Something of a disappointment in the 406, the V6 is helped enormously by the new light-weight Aisin six-speed automatic transmission that is standard on the SV.

Providing sequential operation as well as separate modes for normal, winter or "sport" driving, the transmission gives the 407 an off-line urgency never experienced in the 406 V6, as well as smooth, silky shifts.

The only suggestion of a carry-over is an occasional reluctance to downshift – which can usually be traced back to the adaptive nature of the gearbox that reads the current driving style and adjusts its shift patterns accordingly.

But the V6 is smooth and adequately responsive, while the factory-quoted zero to 100km/h acceleration figure of 8.4 seconds is not to be sneezed at.

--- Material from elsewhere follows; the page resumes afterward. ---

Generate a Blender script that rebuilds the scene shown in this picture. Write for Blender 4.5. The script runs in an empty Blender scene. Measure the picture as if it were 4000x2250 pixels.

This is all in keeping with the fluid nature of the suspension that, in the SV, incorporates a nine-setting semi-active arrangement that smooths the ride in a straight line and automatically stiffens the shock absorbers on corners, sharpening steering response and reducing body lean. The driver can also select full-time "sports" damping via a push-button.

The result, in the V6, is a serene, almost-floaty ride quality that disappears as soon as the 407 is wheeled into a bend. Yes, Peugeot has got its act together again with the 407 (it lost the plot somewhat with the 607’s suspension, which is neither fish nor fowl with its combination of smoothness and harshness, as well as a certain detached feel at the steering wheel).

It’s hard not to be impressed with the Peugeot 407. The front-end look might, perhaps, polarise opinions to a certain extent but the general reaction so far appears to be more than positive.

In every way, the 407 showcases all Peugeot virtues including comfort, space and an on road experience that combines outstanding comfort with secure, driver-oriented handling.

Combine these factors with very high levels of safety, quality finish and smooth powertrains as well as competitive pricing and you have a very impressive, very appealing prestige sedan.